Last night I finished the novel Dark Secret by Edward Lerner. It was serialized in the magazine Analog Science Fiction and Science Fact issues April, May, June, and July/August of 2013. Yes, I’m six years behind in my reading.
I enjoy science fiction, though a great deal of what I see in bookstores this days focuses on some sort of epic battle between this civilization and that one or is really fantasy. Even with that enjoyment I rarely discuss those stories in this blog unless there is a particular reason. And there is.
A spaceship of six adults – Captain Dana, Blake and wife Rikki, Carlos, Antonio, and Li – and a cargo bay full of thousands of human embryos heads out to establish a new human colony on a planet outside the solar system (I won’t go into reasons why). The nature of the story becomes apparent before they reach the new world – Li aims to go full-on supremacist.
The first glimpses are when Li suggests philosophers for the captain and others to read. All of them tout a strong respect for authority. One of those philosophers was Confucius. Of course, I’ve heard of him, but didn’t know he supported submitting to authority. The aim of each of these writers is to teach that authoritarian ways are the natural order and one should properly fit into this order and its social hierarchy.
Li’s quest for power is a lot more subtle and manipulative than I’m used to seeing out of the current GOP. Over the last few years what the nasty guy and the GOP have been doing are easy to spot (unless you like what they’re doing). It has been a blatant power grab, nothing subtle about it. Then again, the current GOP has been dancing to the tune of Vladimir Putin, and his ways really are subtle and manipulative.
Once the artificial wombs start turning embryos into children Li’s full plan is laid out. She wants all these children, eventually thousands, to grow up understanding that they are to treat Li as their queen and that is the natural way of things. One way Li does this is to imprint her face in the minds of the little ones along with good things and associate the faces of the rest of the adults, other than Carlos, with bad things like snakes. These other adults don’t understand why the children are scared of them. Another thing Li does is create a mythology around their arrival on the new planet, similar to Noah’s Ark, with herself as God’s Messenger.
When the other adults refuse to turn all child care duties to Li she engineers a coup – do what I say or I destroy the embryos and children. These other adults are labeled evil and banished from the children’s compound. Eventually, a child who is a bit too questioning is also banished.
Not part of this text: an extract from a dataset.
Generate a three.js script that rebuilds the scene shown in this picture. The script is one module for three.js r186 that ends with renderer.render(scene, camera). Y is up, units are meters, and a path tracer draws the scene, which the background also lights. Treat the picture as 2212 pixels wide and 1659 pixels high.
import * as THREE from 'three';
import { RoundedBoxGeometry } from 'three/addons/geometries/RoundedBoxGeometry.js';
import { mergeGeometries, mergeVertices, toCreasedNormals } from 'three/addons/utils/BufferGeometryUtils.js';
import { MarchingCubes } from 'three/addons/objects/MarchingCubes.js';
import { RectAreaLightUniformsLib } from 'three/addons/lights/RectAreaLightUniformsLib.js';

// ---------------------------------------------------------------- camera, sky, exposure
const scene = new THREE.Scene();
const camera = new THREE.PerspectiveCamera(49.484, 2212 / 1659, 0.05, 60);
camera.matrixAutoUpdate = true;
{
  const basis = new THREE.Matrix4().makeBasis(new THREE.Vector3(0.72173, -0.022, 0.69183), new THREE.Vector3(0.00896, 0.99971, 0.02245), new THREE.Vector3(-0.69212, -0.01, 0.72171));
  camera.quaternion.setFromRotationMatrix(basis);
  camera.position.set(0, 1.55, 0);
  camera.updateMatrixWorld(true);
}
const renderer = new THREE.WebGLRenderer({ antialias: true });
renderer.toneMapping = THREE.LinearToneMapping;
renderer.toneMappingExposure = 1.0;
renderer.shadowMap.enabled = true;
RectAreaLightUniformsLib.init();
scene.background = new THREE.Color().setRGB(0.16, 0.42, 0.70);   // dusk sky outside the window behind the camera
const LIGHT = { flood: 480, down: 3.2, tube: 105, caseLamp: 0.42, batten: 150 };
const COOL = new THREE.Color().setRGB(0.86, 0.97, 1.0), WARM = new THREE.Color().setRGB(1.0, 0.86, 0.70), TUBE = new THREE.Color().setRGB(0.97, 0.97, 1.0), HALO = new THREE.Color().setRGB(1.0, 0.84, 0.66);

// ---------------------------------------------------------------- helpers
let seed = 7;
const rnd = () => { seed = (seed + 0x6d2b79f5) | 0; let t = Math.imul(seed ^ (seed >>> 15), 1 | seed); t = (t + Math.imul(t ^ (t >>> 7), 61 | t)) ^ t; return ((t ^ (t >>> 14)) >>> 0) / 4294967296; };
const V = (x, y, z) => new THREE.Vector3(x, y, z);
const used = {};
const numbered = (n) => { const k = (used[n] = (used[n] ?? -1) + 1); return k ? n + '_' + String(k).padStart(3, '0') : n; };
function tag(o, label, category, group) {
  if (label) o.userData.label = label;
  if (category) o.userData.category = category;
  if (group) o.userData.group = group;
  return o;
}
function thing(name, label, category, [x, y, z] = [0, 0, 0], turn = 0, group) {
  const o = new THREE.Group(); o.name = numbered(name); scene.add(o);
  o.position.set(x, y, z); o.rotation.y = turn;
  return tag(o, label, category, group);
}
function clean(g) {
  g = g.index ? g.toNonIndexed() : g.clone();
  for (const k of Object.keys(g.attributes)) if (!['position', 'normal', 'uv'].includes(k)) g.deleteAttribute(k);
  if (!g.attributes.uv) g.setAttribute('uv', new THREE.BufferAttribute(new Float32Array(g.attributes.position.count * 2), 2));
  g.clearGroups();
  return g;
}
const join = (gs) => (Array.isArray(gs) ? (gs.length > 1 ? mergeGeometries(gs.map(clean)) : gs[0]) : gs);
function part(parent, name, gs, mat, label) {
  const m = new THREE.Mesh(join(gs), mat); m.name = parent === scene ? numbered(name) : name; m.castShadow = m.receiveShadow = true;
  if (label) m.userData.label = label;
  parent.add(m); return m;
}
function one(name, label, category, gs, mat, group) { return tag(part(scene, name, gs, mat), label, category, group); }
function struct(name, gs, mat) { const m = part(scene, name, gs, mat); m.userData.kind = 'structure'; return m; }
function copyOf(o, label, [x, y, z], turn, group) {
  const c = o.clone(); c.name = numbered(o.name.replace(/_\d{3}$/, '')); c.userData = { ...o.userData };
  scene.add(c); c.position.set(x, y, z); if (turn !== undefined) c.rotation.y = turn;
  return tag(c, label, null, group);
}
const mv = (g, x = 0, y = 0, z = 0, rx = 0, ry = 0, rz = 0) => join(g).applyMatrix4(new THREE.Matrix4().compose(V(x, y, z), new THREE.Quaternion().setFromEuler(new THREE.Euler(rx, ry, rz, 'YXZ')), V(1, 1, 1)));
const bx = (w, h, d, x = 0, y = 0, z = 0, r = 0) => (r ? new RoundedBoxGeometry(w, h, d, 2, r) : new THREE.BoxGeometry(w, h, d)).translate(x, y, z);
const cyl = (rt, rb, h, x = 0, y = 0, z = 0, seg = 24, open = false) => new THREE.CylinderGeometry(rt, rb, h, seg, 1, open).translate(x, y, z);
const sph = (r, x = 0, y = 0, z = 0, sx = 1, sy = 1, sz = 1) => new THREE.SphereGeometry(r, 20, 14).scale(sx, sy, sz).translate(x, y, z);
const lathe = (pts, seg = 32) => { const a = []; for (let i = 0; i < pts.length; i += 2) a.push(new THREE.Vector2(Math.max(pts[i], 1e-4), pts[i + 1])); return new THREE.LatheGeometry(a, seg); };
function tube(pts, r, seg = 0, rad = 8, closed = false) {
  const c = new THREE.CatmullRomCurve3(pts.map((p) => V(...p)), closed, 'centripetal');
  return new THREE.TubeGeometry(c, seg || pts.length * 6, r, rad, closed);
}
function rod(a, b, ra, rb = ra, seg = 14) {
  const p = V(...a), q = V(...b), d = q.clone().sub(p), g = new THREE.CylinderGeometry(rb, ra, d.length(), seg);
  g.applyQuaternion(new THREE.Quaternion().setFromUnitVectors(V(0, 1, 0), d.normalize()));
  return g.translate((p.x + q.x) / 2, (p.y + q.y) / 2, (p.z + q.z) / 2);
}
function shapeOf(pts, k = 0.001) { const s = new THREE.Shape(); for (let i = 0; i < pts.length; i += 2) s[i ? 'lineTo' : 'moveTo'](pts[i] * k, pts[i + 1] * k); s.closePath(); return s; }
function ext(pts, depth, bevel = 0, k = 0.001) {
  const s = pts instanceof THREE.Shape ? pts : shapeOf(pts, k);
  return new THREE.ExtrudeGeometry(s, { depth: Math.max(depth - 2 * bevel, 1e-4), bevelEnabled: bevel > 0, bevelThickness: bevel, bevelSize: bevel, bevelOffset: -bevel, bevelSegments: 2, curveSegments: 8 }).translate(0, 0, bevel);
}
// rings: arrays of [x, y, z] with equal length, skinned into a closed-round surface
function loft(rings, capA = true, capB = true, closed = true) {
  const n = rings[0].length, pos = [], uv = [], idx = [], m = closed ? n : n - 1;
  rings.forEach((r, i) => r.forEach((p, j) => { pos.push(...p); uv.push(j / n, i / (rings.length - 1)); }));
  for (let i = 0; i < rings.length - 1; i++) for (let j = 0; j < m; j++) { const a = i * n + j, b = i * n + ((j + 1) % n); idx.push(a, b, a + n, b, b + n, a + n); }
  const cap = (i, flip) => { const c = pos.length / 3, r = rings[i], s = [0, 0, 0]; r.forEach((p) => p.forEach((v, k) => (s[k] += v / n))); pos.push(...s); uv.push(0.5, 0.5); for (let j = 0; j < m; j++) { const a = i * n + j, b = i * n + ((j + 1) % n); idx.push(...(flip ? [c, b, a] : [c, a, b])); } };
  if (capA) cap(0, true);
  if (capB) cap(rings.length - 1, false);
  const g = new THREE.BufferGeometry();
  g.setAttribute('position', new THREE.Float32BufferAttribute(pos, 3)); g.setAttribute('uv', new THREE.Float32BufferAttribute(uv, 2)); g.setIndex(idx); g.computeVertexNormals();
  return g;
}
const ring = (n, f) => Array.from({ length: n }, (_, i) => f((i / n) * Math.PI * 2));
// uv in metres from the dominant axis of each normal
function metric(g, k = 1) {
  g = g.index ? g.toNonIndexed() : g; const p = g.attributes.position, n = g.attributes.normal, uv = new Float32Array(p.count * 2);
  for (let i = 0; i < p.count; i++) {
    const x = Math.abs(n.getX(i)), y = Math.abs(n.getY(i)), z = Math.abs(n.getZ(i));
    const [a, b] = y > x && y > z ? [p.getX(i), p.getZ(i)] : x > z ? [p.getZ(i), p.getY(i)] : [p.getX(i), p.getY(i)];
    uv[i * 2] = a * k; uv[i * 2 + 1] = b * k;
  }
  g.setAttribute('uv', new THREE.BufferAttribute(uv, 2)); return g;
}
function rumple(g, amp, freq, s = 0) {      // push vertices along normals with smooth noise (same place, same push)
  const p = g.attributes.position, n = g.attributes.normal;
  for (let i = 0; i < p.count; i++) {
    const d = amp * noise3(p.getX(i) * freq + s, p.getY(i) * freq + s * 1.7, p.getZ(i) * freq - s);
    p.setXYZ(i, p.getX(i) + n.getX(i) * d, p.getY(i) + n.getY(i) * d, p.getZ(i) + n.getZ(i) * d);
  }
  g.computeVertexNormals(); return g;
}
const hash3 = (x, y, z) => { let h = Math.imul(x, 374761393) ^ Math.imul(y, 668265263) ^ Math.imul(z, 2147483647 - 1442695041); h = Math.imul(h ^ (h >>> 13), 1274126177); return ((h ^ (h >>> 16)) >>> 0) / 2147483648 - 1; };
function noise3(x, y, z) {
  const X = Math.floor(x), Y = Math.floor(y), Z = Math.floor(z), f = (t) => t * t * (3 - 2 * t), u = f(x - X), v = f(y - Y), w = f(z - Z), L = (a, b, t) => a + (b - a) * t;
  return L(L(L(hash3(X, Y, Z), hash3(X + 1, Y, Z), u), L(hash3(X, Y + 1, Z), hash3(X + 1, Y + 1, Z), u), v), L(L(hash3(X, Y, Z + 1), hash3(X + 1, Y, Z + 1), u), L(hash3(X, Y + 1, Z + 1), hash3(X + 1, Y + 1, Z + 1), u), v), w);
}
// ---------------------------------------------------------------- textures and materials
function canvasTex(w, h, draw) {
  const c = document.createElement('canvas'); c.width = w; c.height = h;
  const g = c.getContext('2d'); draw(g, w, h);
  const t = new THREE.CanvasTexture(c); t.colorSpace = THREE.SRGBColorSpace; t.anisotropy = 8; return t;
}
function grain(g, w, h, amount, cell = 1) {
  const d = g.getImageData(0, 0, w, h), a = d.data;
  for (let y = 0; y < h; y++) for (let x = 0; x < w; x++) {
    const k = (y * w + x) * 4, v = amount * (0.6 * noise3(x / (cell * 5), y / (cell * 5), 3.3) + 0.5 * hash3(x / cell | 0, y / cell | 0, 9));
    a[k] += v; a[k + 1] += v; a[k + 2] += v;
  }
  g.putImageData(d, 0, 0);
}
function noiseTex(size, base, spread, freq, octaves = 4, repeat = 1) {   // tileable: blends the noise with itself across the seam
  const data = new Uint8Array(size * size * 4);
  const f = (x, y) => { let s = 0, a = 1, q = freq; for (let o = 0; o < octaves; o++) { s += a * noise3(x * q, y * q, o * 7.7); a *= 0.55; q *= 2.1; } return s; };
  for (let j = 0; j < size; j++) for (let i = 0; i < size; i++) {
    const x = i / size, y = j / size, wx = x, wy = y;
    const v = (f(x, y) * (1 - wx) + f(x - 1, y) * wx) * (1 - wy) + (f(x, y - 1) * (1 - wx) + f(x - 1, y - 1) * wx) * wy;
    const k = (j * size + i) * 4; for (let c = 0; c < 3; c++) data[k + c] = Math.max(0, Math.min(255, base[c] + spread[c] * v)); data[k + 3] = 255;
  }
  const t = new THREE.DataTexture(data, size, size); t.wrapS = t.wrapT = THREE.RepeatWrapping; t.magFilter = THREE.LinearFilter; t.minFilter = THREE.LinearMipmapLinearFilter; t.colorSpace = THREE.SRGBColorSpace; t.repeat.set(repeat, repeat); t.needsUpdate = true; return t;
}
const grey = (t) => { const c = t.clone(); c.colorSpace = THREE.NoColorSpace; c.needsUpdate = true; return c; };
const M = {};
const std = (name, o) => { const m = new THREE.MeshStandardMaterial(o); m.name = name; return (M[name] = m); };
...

Spoiler alert: Li’s reign is eventually brought to an end (though I thought it took too many years for people to act). Through that point Li’s actions as a supremacist are pretty much true to form. But in the epilogue chapter I thought the author did not get it right. Considering how deeply those children had been imprinted they would have to deal with a lot of trauma of suddenly having to live without their primary caretaker and among the people they had been taught were evil. That trauma wasn’t mentioned.